Few activities provide me with as much pleasure as reading Gore Vidal's essays, novels and his two memoirs,
Palimpsest and
Point to Point Navigation, which I recently completed. He was friend, acquaintance or family to much of the US ruling class, back in the day, with a single thread of regret running through his memoirs being that he has quite unexpectedly outlived almost all the characters that appear in them.
I was amused, but not very surprised, to encounter this anecdote concerning Vidal, his step-brother-in-law JFK and Tennessee Williams (whom Vidal called the "Glorious Bird") in
Palimpsest:In 1958 I went down to Miami to meet Tennessee and the film producer Sam Spiegel. Would I write the screenplay for Suddenly, Last Summer? The Bird was manic that season and Sam more than usually devious . . .
When Jackie heard that we were in Miami, she asked us up to Palm Beach for lunch. The Bird had no idea who they were but took my word for it that Jack was running for president. We arrived an hour late. Jack was firing a rifle at a target on the lawn. He was not a very good shot; and I was as bad as he. The Bird casually took the rifle from him and shot three bull's-eyes, "Using only my blind eye," he cackled.
It is illustrated with a photo of Tennessee with the rifle, while Vidal and JFK look on (without any eye or ear protection):
![](http://www.guntards.net/images/44.jpg)

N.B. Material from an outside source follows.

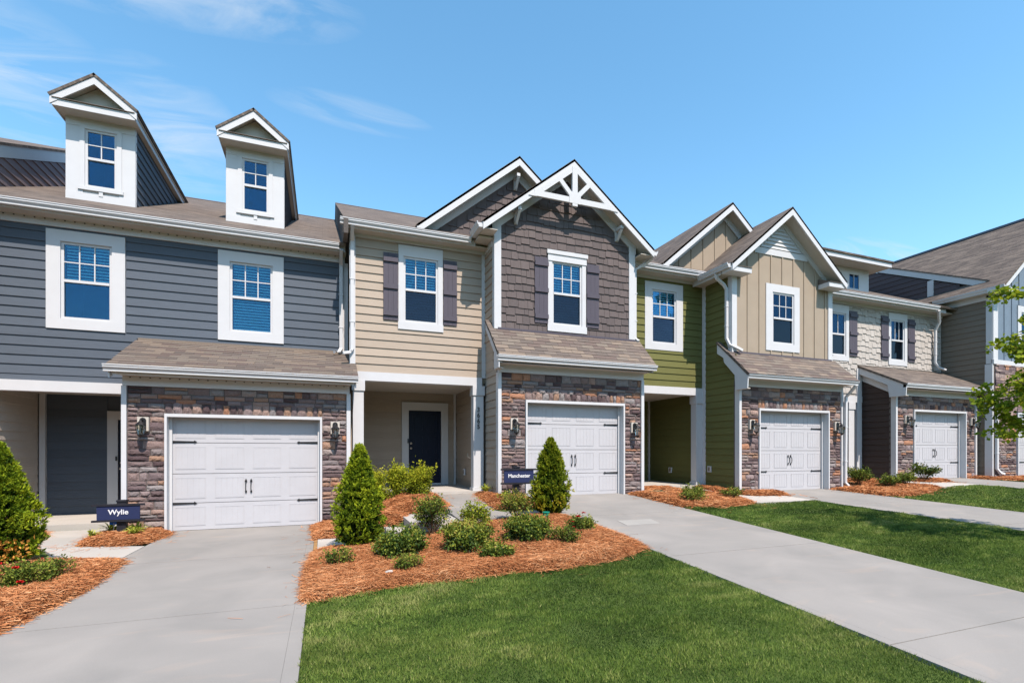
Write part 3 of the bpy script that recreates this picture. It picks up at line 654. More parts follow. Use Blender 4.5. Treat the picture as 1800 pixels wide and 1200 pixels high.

Since this was prior to 1970, there is nothing really surprising about a Democratic Senator from Massachusetts shooting a rifle in his backyard not for any photo op political purpose but for simple recreation, a "sporting use" of firearms in which, incredibly, no animals are harmed. And we should be only a little more surprised that the flamboyant (if you know what I mean, and I think you do) playwright Tennessee Williams turns out to be a crack shot.
In those days, a Democratic Senator from Massachusetts was much more likely to associate gun control with Jim Crow. Later, sadly, the respective leaderships of both parties latched onto gun control as a delightfully polarizing issue useful in separating the sheep from the goats, and of immense value in the emerging American Culture Wars.